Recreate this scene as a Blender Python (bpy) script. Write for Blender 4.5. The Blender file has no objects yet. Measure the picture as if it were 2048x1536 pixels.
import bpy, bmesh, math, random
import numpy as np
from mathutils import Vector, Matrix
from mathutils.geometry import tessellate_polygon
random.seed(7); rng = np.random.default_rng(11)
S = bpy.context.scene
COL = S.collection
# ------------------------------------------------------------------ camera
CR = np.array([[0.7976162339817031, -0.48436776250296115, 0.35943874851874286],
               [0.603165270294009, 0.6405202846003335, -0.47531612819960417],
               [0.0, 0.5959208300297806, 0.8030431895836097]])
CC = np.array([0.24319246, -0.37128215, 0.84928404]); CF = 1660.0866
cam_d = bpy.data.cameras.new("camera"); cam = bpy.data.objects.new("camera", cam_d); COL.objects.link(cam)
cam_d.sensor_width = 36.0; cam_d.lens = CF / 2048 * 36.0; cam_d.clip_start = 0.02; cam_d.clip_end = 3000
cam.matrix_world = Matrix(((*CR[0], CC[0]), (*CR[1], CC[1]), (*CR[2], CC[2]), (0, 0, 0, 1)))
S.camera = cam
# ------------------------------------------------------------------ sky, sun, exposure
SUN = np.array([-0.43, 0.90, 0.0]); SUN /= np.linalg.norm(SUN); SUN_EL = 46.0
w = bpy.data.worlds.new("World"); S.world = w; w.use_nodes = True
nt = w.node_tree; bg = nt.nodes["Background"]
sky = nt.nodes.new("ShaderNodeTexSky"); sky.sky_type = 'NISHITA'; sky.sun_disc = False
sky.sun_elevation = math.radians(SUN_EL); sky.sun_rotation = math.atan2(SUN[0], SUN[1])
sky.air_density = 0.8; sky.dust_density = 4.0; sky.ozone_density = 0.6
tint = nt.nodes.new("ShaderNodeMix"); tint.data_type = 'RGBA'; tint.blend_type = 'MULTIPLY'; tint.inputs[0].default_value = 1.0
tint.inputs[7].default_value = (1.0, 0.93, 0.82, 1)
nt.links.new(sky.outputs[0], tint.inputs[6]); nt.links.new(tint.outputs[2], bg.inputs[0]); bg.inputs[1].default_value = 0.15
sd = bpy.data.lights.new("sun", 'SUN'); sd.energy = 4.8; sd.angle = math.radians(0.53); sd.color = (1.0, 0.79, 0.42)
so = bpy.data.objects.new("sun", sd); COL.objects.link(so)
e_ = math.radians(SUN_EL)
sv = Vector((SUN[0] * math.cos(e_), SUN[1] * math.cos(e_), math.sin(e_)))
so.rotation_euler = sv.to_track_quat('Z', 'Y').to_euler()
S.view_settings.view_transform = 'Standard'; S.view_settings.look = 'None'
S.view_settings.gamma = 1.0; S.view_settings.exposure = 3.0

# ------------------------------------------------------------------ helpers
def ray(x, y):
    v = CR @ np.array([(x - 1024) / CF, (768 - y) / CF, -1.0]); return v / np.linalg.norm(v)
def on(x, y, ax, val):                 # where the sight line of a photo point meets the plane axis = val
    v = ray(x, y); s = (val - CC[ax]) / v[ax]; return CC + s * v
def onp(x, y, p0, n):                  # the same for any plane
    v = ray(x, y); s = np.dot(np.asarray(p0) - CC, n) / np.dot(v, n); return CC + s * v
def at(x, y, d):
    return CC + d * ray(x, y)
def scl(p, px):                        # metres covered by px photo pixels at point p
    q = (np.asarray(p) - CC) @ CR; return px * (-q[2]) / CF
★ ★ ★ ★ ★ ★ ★
__SHORT PROBLEM__. Working from the listing above, pick out every line that has "pixels" and copy it.

__COMPLETE RESPONSE__.
Recreate this scene as a Blender Python (bpy) script. Write for Blender 4.5. The Blender file has no objects yet. Measure the picture as if it were 2048x1536 pixels.
def scl(p, px):                        # metres covered by px photo pixels at point p